- [WHAT YOU NEED TO DO]: Please restate, exactly as written, the lines running from the beginning of the material through the line that has "PI = math.pi" in it.

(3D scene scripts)

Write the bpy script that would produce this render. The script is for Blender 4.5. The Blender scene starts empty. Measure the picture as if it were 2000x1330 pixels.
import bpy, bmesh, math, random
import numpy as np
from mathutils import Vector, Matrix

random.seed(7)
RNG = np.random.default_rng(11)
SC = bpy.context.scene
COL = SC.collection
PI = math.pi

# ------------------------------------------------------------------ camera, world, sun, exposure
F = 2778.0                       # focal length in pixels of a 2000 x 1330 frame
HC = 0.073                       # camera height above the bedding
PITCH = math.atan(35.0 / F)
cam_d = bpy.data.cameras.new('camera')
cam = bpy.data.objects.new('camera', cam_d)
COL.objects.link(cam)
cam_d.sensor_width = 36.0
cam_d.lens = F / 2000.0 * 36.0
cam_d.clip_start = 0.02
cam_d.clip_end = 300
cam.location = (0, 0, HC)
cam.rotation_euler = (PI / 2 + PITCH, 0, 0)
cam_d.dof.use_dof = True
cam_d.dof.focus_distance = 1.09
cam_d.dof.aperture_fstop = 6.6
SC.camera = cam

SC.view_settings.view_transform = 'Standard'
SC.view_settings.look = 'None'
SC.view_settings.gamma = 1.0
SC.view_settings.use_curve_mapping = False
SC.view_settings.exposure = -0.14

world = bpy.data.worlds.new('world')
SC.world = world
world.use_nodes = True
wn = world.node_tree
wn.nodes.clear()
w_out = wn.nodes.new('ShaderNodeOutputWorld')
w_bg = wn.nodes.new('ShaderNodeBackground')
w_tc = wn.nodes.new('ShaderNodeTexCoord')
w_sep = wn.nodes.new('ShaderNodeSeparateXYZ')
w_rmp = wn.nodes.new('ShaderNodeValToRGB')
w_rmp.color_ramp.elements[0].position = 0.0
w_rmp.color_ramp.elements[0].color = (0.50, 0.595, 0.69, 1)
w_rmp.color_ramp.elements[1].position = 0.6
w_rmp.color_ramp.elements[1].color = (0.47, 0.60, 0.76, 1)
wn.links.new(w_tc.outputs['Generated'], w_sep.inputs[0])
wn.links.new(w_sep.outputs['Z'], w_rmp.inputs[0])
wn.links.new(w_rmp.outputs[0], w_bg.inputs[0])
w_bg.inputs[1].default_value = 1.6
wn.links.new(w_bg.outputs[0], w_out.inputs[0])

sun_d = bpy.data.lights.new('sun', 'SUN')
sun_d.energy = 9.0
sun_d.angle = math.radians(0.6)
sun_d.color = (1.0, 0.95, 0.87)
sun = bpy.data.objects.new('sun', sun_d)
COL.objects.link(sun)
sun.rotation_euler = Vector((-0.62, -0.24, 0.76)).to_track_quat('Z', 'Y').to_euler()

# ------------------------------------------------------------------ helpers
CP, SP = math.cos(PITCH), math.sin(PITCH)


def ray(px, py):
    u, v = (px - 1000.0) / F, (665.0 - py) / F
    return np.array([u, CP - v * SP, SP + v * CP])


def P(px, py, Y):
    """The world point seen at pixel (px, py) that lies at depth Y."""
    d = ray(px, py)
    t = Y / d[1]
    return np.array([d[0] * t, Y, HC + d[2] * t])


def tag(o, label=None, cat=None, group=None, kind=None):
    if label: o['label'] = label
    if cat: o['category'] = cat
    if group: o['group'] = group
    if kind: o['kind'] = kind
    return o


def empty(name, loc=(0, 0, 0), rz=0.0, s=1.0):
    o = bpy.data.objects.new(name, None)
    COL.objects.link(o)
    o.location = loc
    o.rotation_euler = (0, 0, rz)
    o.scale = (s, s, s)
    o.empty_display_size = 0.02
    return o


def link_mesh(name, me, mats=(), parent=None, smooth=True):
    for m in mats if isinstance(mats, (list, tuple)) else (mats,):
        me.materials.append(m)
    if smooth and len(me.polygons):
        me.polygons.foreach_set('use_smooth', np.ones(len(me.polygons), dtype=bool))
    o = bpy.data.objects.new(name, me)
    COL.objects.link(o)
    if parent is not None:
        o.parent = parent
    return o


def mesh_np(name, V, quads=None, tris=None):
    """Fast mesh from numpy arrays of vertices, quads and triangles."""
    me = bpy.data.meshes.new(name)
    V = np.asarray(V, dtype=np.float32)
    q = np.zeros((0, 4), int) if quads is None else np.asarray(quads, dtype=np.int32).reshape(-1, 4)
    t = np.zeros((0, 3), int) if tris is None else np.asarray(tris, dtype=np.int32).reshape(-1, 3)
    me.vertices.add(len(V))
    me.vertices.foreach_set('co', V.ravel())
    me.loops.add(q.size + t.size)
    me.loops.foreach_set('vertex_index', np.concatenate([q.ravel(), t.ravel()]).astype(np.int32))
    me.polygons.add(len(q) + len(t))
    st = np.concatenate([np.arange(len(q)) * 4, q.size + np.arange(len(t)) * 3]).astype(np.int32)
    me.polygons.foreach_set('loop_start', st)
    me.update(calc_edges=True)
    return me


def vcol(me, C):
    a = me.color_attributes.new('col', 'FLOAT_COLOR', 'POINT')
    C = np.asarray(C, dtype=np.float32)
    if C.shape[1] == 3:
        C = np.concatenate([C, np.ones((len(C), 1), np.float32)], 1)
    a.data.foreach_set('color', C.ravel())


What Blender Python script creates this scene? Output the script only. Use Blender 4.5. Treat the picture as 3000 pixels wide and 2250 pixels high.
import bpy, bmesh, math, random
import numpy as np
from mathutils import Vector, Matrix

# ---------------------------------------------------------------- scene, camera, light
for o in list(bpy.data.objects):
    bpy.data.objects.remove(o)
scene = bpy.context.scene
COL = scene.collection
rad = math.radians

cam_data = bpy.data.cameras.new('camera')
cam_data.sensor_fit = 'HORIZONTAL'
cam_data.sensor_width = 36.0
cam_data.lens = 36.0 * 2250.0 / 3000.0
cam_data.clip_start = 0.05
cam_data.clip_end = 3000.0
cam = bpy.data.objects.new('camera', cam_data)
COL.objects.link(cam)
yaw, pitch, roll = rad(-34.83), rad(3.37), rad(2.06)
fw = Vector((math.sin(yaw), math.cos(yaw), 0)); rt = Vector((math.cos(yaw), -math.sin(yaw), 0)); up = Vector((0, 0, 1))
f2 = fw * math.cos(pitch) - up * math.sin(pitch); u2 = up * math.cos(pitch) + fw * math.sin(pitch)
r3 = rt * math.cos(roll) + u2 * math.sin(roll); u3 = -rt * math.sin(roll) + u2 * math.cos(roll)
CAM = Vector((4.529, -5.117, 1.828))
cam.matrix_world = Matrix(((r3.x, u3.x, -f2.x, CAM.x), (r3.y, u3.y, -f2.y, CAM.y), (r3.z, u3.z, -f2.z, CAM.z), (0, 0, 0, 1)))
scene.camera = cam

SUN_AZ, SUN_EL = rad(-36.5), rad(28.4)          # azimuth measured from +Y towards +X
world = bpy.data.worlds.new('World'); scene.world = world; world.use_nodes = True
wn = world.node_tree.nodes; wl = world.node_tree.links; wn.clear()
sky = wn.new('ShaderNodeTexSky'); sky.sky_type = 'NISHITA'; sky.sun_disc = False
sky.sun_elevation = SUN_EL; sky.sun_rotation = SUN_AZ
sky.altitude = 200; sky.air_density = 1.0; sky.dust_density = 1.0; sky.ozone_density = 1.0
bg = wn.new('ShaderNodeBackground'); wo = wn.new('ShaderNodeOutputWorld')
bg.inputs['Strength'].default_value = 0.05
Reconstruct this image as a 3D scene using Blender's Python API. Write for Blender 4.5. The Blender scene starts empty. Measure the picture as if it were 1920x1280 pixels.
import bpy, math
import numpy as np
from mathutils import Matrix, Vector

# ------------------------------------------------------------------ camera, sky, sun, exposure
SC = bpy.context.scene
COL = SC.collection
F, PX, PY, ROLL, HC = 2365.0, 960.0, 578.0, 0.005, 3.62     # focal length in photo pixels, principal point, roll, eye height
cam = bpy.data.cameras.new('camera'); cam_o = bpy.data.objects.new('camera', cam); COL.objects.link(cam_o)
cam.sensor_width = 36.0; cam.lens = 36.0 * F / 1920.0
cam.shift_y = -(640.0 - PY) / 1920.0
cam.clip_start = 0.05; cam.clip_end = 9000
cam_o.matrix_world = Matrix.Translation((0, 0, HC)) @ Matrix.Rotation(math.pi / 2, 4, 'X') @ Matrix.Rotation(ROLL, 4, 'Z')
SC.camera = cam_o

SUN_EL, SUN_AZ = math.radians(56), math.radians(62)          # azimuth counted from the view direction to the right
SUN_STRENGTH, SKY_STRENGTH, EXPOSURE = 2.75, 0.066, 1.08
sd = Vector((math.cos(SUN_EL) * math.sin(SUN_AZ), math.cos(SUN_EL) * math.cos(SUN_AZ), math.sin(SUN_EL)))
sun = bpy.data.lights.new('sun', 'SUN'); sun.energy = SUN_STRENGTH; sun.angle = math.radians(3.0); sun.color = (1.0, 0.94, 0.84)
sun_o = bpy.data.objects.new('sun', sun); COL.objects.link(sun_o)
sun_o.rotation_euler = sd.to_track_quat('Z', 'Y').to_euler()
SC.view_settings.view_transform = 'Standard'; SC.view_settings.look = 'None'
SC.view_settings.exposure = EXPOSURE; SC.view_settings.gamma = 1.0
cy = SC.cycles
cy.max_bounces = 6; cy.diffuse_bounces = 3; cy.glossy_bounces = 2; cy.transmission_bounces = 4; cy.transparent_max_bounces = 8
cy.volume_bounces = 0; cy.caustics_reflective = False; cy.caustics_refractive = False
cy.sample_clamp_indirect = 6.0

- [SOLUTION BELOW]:
Write the bpy script that would produce this render. The script is for Blender 4.5. The Blender scene starts empty. Measure the picture as if it were 2000x1330 pixels.
import bpy, bmesh, math, random
import numpy as np
from mathutils import Vector, Matrix

random.seed(7)
RNG = np.random.default_rng(11)
SC = bpy.context.scene
COL = SC.collection
PI = math.pi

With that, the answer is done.